100 billion / International climate finance / Pledges & Commitments
OECD: Climate Finance reaches record highs
Good news ahead of the Bonn interim negotiations SB64: According to figures now published by the OECD, climate finance for 2023 and 2024 has reached record levels and significantly exceeded the promised annual level of at least $100 billion for the period 2020–2025. Nevertheless, there is criticism and great concern about the future.
The OECD has certainly chosen its timing carefully in presenting its new report on financial support for low-income countries in climate protection and adaptation to climate change shortly before the annual climate talks in Bonn, which are intended to prepare for the next UN Climate Change Conference, COP31. The report examines aggregate climate finance for 2023 and 2024 for the first time.
Figure 1: Climate Finance 2022-2024 as reported by the OECD

In 2023 and 2024, officially reported climate finance was higher than ever before. However, significant cuts to development aid observed since then in many countries, including Germany, could significantly dim the outlook for the future.
According to the OECD, climate finance rose significantly to €132.8 billion in 2023 and €136.7 billion in 2024, compared with €115.9 billion in 2022. This means that in 2023 and 2024, industrialised countries were well above the level of 100 billion US dollars per year promised for the period 2020–2025, in stark contrast to the situation in 2020 and 2021. In principle, this is good news – even if it describes the past and does not reflect the cuts to development cooperation that have since been made or are planned by many developed countries.
Loans and private investment dominate
Much of the growth compared to 2022 (the most recent reference year so far) was realised, particularly in 2024, through the mobilisation of private finance. Private investments can certainly be used to finance certain measures, such as transforming energy systems in upper income economies, with shifting private investment flows being an essential building block for the global transformation. However, private finance can only be complement public finance, not replace it – at least not where programmes do not generate a financial return, such as measures aimed at adapting to climate change or addressing unavoidable losses and damage caused by climate change.
The problem that the bulk of public support came in the form of loans, which often do not even carry preferential interest rates, remained an issue for 2023 and 2024. This risks further exacerbating the already crushing debt burden of many countries – to tackle a crisis that these countries have often contributed little or nothing to. The issue of debt in climate finance has been a contentious topic at the annual UN Climate Change Conferences for years and is certain to remain so in the future.
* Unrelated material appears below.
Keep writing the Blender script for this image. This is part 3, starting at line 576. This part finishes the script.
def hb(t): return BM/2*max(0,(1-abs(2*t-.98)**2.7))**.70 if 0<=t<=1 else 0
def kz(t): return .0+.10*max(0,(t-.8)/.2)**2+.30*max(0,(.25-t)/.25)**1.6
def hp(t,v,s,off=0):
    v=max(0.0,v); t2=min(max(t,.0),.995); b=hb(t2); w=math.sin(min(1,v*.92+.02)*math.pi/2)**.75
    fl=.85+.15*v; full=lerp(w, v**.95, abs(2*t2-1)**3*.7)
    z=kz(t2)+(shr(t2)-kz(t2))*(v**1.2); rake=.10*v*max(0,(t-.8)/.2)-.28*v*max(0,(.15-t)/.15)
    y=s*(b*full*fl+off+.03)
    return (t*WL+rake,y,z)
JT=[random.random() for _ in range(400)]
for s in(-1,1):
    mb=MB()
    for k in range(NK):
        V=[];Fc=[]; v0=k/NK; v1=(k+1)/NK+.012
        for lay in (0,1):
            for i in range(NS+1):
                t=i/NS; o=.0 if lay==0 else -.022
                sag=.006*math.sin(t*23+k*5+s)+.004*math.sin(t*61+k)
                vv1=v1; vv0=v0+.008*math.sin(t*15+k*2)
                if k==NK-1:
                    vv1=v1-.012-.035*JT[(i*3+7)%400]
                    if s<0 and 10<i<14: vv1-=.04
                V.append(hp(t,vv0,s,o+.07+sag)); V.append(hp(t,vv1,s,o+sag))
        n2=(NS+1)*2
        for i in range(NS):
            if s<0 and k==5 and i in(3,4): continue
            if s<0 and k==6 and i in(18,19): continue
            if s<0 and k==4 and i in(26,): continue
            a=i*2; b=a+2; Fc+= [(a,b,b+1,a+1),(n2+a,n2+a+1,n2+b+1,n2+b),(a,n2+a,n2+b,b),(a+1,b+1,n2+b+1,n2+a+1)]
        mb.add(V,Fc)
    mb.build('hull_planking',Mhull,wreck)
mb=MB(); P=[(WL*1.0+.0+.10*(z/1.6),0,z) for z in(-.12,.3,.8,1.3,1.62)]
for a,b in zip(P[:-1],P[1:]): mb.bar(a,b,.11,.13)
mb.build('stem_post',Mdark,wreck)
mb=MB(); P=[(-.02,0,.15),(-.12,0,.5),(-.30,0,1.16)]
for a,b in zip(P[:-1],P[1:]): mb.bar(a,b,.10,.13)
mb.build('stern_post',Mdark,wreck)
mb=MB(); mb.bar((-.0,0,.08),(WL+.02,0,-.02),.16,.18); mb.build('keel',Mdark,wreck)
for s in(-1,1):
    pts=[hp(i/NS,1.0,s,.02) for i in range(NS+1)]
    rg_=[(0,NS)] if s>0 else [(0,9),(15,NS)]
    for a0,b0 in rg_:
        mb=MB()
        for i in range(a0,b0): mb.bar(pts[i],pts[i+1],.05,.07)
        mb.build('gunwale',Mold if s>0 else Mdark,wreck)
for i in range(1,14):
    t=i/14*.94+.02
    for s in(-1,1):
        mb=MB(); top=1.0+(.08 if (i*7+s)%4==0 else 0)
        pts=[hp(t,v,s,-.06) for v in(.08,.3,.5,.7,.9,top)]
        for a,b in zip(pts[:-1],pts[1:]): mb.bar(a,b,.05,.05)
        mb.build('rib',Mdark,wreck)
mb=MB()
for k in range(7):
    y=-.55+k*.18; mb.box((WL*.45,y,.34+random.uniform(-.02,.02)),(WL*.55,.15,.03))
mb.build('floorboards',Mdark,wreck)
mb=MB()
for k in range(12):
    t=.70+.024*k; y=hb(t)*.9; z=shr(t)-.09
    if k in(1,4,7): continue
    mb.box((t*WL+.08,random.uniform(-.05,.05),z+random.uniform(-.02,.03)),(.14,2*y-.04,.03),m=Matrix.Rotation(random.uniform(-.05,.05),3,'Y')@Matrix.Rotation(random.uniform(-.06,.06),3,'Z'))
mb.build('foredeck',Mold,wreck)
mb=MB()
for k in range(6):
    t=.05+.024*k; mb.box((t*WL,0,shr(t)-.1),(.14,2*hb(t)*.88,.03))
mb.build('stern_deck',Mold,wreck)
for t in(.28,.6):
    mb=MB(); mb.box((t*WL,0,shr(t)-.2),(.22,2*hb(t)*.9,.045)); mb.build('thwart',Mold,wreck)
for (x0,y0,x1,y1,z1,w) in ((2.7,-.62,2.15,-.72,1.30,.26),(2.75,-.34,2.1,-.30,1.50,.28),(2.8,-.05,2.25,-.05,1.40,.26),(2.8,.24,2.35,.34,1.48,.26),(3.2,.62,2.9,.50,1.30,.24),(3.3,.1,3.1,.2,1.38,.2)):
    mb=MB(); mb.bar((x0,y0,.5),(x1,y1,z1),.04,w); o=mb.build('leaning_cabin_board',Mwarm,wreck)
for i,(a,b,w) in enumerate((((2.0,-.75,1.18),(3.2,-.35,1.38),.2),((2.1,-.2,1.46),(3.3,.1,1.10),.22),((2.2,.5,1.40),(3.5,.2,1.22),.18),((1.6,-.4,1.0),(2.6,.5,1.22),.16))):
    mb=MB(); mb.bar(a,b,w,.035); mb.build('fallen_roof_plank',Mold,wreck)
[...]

Private investment or loans often do little to help the poorest countries. These countries will continue to need public grants to, for example, implement vital programmes for adapting to climate change and to protect people from impending severe weather events or rising sea levels. The increases shown for 2023 and 2024 did not happened for these countries: Climate finance for low-income countries has actually fallen, from €11.1 billion in 2022 to €8.4 billion for 2023 and €9.6 billion for 2024.
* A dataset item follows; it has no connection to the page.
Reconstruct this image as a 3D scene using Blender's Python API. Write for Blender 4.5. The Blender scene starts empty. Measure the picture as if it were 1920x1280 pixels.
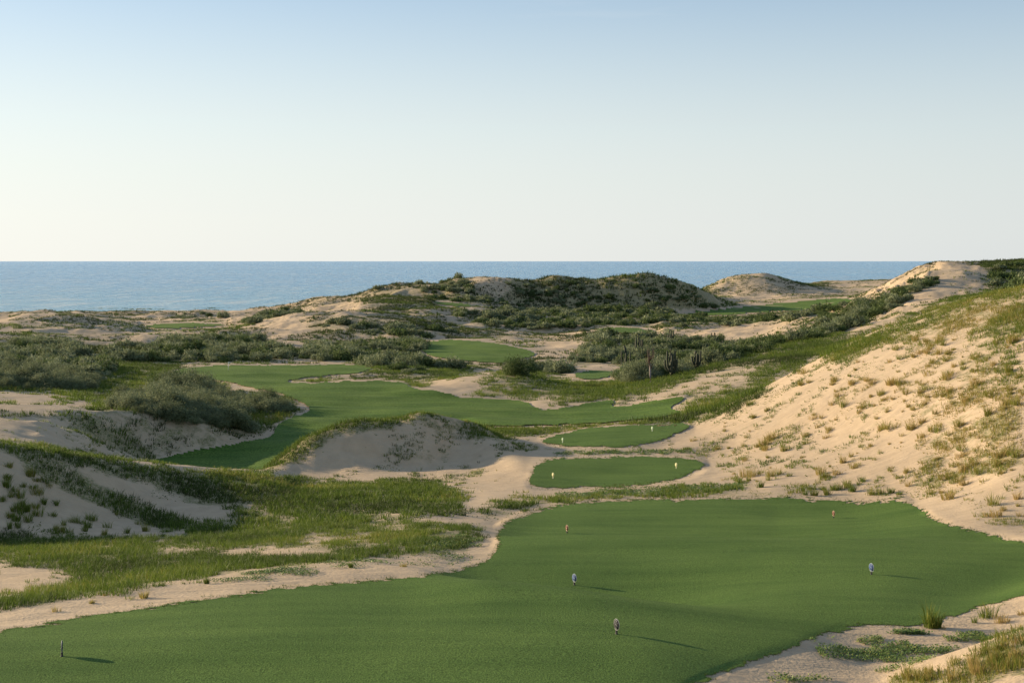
import bpy, bmesh, math, random
import numpy as np
from mathutils import Vector, Matrix

R = math.radians
C = bpy.context.scene.collection
random.seed(7)
rng = np.random.default_rng(11)

# ------------------------------------------------------------------ camera, sky, sun, exposure
F = 2667.0            # focal length in photo pixels (50 mm on a 36 mm wide frame)
CZ = 30.0             # height of the lens above the sea
U0, V0 = 960.0, 489.0

cam_d = bpy.data.cameras.new('camera')
cam_d.lens = 50.0
cam_d.sensor_width = 36.0
cam_d.shift_y = -(640.0 - V0) / 1920.0
cam_d.clip_start = 0.5
cam_d.clip_end = 200000.0
cam = bpy.data.objects.new('camera', cam_d)
cam.location = (0, 0, CZ)
cam.rotation_euler = (R(90), 0, 0)
C.objects.link(cam)
bpy.context.scene.camera = cam

SUN_EL, SUN_AZ = 12.8, -67.0        # azimuth from straight ahead, negative is left
w = bpy.data.worlds.new('World')
bpy.context.scene.world = w
w.use_nodes = True
nt = w.node_tree
bg = nt.nodes['Background']
sky = nt.nodes.new('ShaderNodeTexSky')
sky.sky_type = 'NISHITA'
sky.sun_disc = False
sky.sun_elevation = R(SUN_EL)
sky.sun_rotation = R(SUN_AZ)
sky.altitude = 0
sky.air_density = 1.0
sky.dust_density = 0.4
sky.ozone_density = 2.0
hs = nt.nodes.new('ShaderNodeHueSaturation')      # a thin marine veil: paler, more even sky
hs.inputs['Saturation'].default_value = 1.12
hs.inputs['Hue'].default_value = 0.512
gm = nt.nodes.new('ShaderNodeGamma')
gm.inputs['Gamma'].default_value = 0.75
nt.links.new(sky.outputs[0], hs.inputs['Color'])
nt.links.new(hs.outputs[0], gm.inputs['Color'])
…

Fig. 2: Climate Finance 2024 by Instrument, Channel and Sector

In 2024, as in previous years, a large proportion of cliamte finance took the form of loans, which often do not even carry preferential interest rates, generate substantial profits for the donor countries and can result in mounting debt for recipient countries.
Adaptation remains neglected
There was a small increase in the area of climate change adaptation – which is crucial for the countries most affected – to safeguard people’s livelihoods for the future, for instance against future droughts or rising sea levels. However, the report confirms that considerable efforts are still needed to achieve the doubling of finance for climate change adaptation by 2025, as promised by developed countries in 2021. Developed countries are thus barely making any headway towards the tripling of annual funding for adaptation by 2035, as agreed at COP30.
Gloomy prospects for the future
The growth in climate finance in 2023 and 2024 must not distract from the fact that there were significant cuts in development cooperation worldwide in 2025, which are set to continue in 2026 and 2027. It is therefore to be expected that climate finance will decline. This would stand in stark contrast to the decisions of the latest UN climate summits, which stipulate, among other things, that support should increase to at least 300 billion US dollars annually by 2035.
And what about Germany?
Germany accounts for a significant share of the nearly 137 billion US dollars now reported for 2024, contributing just under 11 billion euros, of which around 6.1 billion euros came from allocations in the federal budget. However, even in the case of climate finance from Germany, significantly less than half of the funds (around 38 per cent) are provided in the form of grants. There is also a similar imbalance regarding the thematic breakdown between adaptation and mitigation, with 24 and 50 per cent, respectively. (The ratio changes to 37 to 63 per cent if one allocates those measures equally to adaptation and mitigation which, according to the official interpretation, serve both areas and are therefore reported as ‘cross-cutting’.)
Furthermore, the cuts to development cooperation observed in many countries are also taking place in Germany in particular – with consequences for climate finance. The 2026 federal budget could be short of at least one billion euros needed to meet the German government’s pledge to provide at least six billion euros annually for climate finance from the federal budget. For 2027, the government’s further plans for cuts are likely to further cloud the outlook.